Here’s an excerpt from one of the non-fiction parts that sums up the argument:
The fact that anyone with Photoshop can cogently cleave the country in two is a credit to the hardening of a once-fluid political map. Over half the states have cast their Electoral College votes consistently for one party in every presidential election since 2000. In 2016, those states all picked Senate winners from the same party as their presidential picks as well. But as three British geographers concluded in a 2016 article about spatial polarization, that’s not just a feature of the Electoral College map. Whether measured by county, state, or region, the partisan divide has grown since Bill Clinton’s first election: Red places have grown redder (at least in their presidential votes), blue places bluer. In 1992, 38 percent of Americans lived in “landslide counties,” which went for a presidential candidate by a margin of 20 percentage points or more, the Times has reported; in 2016, the number reached 60 percent.
The problem, to me, is that all of this seems like a wild oversimplification of what’s actually going on with America right now, which willfully ignores some of the ideological shifts happening in the country. Texas, for example, is positioned as the beating heart of Red America (or Red Fed, as the piece calls it), despite the fact that in the real world it’s looking more and more purple every day. Like, literally one paragraph after the section quoted above, there’s this:
If we are already living in two political geographies, why not generate a system of government to match?
Or so goes the fantasy. There’s no real groundswell of support for shrinking the United States. Surveys have shown that two-thirds of Californians oppose independence, and not only because the Calexit movement’s lefty critiques of Trump do not align with its righty origins.
Americans don’t really want succession when it comes down to it! The piece also notes that the real ideological divide in America isn’t organized along state lines, it’s reflected in urban-rural demographics. What’re you going to do, put weird-ass gerrymandered borders around every metropolitan area in the U.S. and let all the rural counties secede? It also sort of assumes that massively changing policies people depend on (like healthcare) wouldn’t change the demographic makeup of the states involved, like if the “Red Fed” created some dystopian pay-to-live hellscape, everyone in those states would just go along with it instead of voting the people who created it out of office (something we’re seeing play out in real life as Democrats running on progressive healthcare platforms make real gains all over the country, even in deep red states).

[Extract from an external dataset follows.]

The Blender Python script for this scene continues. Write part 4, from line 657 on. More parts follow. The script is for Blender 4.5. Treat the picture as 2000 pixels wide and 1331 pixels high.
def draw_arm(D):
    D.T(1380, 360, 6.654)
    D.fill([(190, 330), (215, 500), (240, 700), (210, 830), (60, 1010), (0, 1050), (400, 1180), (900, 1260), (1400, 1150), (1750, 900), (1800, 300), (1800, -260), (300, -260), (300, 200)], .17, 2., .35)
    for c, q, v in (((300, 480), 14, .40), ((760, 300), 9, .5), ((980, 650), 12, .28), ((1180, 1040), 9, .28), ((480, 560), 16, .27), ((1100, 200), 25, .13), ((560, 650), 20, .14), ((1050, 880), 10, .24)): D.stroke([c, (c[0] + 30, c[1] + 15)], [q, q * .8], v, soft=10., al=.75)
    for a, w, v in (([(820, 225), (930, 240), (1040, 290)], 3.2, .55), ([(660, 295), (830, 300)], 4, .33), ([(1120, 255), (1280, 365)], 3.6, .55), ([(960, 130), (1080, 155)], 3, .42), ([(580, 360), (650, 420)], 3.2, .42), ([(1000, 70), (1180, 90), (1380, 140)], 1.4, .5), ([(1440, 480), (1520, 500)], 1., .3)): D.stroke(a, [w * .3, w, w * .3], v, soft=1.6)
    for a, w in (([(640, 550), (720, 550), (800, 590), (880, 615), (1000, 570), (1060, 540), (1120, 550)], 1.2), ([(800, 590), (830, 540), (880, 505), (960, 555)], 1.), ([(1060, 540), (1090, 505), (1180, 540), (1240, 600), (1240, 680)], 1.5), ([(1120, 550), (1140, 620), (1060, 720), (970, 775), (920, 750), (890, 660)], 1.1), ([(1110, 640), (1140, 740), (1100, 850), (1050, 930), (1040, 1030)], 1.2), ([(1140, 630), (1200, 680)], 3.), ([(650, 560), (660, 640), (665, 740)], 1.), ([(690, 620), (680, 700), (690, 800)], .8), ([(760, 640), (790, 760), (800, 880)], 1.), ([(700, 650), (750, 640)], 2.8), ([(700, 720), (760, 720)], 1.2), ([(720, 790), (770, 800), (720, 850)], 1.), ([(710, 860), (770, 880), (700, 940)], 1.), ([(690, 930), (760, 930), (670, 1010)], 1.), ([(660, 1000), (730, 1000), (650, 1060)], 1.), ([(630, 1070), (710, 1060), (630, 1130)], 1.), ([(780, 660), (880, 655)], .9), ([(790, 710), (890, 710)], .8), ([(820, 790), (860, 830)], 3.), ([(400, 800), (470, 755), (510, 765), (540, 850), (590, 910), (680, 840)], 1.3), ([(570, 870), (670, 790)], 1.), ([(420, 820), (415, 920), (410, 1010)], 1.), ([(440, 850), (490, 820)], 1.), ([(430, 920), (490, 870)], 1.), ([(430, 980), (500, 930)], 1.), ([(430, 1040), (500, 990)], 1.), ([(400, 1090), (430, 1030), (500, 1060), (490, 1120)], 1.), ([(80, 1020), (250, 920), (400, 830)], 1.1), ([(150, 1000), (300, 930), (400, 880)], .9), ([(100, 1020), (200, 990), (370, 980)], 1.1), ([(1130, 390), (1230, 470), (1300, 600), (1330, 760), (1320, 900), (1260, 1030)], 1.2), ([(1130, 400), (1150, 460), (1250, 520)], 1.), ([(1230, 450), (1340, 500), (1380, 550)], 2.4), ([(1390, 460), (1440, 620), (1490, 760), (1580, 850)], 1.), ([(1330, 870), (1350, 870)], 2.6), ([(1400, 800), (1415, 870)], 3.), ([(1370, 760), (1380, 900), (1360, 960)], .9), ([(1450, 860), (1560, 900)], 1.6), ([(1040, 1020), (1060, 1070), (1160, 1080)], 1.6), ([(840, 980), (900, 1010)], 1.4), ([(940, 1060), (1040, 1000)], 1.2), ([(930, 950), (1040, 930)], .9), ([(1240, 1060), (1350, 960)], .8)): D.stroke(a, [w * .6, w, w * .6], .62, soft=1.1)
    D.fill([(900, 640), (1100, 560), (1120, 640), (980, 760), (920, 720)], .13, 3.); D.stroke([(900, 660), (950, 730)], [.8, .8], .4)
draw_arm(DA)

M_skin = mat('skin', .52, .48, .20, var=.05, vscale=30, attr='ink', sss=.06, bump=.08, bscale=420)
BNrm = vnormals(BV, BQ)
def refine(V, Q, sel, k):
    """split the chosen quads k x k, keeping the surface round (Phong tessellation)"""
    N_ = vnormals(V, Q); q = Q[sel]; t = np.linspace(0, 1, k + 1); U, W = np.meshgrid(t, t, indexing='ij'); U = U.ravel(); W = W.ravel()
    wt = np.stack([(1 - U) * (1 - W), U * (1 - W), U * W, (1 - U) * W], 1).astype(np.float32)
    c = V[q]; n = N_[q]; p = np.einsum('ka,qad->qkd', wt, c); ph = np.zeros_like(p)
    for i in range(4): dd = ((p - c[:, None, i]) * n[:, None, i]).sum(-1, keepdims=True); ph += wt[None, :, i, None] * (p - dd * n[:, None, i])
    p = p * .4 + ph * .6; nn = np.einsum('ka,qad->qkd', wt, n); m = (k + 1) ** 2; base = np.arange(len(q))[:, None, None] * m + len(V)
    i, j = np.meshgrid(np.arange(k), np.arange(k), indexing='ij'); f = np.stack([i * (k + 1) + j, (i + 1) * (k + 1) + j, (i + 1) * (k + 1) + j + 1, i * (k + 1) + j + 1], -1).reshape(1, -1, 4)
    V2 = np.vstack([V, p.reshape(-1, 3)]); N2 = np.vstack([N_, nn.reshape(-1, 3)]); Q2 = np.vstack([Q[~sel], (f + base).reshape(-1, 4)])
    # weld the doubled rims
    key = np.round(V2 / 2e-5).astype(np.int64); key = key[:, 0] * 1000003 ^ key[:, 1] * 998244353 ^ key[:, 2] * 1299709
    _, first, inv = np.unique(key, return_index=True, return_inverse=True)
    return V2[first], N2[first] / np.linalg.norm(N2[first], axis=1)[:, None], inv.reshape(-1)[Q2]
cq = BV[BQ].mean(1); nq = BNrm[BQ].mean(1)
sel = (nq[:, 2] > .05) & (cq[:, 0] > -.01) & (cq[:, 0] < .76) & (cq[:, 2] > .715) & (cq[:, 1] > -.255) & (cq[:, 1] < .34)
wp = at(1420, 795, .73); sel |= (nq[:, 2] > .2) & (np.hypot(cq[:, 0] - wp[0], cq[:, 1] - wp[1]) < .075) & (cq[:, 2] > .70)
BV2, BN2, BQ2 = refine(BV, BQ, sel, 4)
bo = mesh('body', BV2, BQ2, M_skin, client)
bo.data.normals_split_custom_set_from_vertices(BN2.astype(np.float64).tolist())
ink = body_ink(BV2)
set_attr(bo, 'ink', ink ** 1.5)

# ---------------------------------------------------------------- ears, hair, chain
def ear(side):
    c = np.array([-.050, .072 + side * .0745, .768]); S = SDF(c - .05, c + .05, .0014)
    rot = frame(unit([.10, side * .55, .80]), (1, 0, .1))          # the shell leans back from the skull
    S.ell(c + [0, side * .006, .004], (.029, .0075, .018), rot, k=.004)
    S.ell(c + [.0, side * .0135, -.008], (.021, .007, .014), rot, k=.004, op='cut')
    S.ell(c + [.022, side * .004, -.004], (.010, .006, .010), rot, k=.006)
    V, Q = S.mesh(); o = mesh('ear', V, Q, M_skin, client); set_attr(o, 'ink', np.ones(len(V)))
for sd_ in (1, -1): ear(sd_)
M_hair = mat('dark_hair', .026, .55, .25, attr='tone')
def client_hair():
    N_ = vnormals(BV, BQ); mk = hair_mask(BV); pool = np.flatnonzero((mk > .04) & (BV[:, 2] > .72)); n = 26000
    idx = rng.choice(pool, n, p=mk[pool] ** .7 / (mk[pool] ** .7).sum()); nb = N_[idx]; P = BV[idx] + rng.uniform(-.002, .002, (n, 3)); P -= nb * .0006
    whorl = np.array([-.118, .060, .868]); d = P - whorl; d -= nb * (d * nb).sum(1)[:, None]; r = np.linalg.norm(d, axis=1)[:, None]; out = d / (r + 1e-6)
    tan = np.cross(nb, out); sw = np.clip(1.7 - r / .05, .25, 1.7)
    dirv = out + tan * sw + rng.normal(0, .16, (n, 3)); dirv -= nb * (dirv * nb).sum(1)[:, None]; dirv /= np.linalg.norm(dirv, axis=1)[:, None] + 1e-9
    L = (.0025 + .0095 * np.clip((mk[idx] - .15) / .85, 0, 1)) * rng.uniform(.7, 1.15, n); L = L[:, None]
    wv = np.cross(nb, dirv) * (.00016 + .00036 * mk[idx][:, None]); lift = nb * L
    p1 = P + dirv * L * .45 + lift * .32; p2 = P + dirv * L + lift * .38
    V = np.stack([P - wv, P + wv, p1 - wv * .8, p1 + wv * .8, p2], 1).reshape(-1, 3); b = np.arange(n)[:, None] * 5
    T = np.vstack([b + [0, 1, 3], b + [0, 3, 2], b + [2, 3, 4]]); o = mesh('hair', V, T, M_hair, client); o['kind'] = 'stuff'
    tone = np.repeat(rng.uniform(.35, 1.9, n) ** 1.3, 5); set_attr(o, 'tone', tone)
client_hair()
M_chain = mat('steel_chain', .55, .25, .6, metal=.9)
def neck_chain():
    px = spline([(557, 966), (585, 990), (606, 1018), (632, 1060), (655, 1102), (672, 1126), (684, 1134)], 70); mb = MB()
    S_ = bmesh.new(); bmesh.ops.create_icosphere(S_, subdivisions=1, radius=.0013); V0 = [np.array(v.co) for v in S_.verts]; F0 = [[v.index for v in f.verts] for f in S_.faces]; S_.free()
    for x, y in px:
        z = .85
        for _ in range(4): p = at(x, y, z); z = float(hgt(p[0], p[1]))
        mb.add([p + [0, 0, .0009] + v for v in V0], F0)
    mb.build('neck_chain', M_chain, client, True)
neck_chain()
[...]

I still really don’t get what this piece is supposed to be. Is it purely feel-good liberal fanfic? Fine, that’s interesting enough. But as an argument that this vision of the country will ever come to pass, it fails. There are a whole lot of words and imagined details here that seem to make sense with a pessimistic enough outlook on the world, but in reality it all seems insanely far-fetched. In this vision of the future, for example, New Mexico abandons all of its public universities but somehow also has the best high schools in the country. Also malaria comes back in the U.S., for some reason.
I dunno, man. Maybe the whole thing is just an extended tie-in for New York’s new podcast, 2038, which, if so, good plug, I guess.